We consider the problem of relative pose regression in visual relocalization. Recently, several promising approaches have emerged in this area. We claim that even though they demonstrate on the same datasets using the same split to train and test, a faithful comparison between them was not available since on currently used evaluation metric, some approaches might perform favorably, while in reality performing worse. We reveal a tradeoff between accuracy and the 3D volume of the regressed subspace. We believe that unlike other relocalization approaches, in the case of relative pose regression, the regressed subspace 3D volume is less dependent on the scene and more affect by the method used to score the overlap, which determined how closely sampled viewpoints are.

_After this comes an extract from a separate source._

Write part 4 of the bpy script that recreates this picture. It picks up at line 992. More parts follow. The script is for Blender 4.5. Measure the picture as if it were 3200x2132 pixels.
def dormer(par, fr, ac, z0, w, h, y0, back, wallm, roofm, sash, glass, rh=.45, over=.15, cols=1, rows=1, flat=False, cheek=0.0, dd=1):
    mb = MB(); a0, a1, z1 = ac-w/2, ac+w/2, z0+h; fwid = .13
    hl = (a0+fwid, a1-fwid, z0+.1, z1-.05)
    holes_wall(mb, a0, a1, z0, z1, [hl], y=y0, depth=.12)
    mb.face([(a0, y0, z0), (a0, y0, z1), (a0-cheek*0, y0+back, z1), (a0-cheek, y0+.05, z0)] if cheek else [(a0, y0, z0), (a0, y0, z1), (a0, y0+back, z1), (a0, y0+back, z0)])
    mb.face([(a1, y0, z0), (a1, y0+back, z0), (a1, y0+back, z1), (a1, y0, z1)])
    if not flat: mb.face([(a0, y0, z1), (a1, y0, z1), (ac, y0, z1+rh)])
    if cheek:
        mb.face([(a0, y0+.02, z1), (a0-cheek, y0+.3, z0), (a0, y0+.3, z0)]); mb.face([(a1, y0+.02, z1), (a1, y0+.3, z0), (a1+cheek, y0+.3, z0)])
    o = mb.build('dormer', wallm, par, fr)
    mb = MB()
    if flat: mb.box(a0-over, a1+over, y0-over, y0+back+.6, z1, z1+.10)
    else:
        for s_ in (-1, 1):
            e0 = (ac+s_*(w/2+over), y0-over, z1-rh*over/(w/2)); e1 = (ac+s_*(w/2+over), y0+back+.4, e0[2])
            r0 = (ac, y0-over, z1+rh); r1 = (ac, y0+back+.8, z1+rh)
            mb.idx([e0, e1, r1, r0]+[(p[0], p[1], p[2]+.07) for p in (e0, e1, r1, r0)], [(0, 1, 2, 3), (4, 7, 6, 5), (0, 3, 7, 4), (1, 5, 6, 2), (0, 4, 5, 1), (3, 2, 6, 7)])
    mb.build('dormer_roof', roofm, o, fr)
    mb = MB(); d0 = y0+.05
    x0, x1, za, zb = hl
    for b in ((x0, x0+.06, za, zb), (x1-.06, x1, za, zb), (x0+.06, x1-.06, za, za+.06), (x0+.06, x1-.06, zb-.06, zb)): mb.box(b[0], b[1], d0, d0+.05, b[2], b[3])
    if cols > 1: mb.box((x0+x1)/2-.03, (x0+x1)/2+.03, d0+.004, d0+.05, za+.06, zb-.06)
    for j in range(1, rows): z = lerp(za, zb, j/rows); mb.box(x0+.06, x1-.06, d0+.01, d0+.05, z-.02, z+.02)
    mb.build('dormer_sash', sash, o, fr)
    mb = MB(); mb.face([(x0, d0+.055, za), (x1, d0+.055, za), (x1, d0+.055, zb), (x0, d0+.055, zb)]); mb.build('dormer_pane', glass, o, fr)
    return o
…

We propose three new metrics to remedy the issue mentioned above. The proposed metrics incorporate statistics about the regression subspace volume. We also propose a new pose regression network that serves as a new baseline for this task. We compare the performance of our trained model on Microsoft 7-Scenes and Cambridge Landmarks datasets both with the standard metrics and the newly proposed metrics and adjust the overlap score to reveal the tradeoff between the subspace and performance. The results show that the proposed metrics are more robust to different overlap threshold than the conventional approaches. Finally, we show that our network generalizes well, specifically, training on a single scene leads to little loss of performance on the other scenes.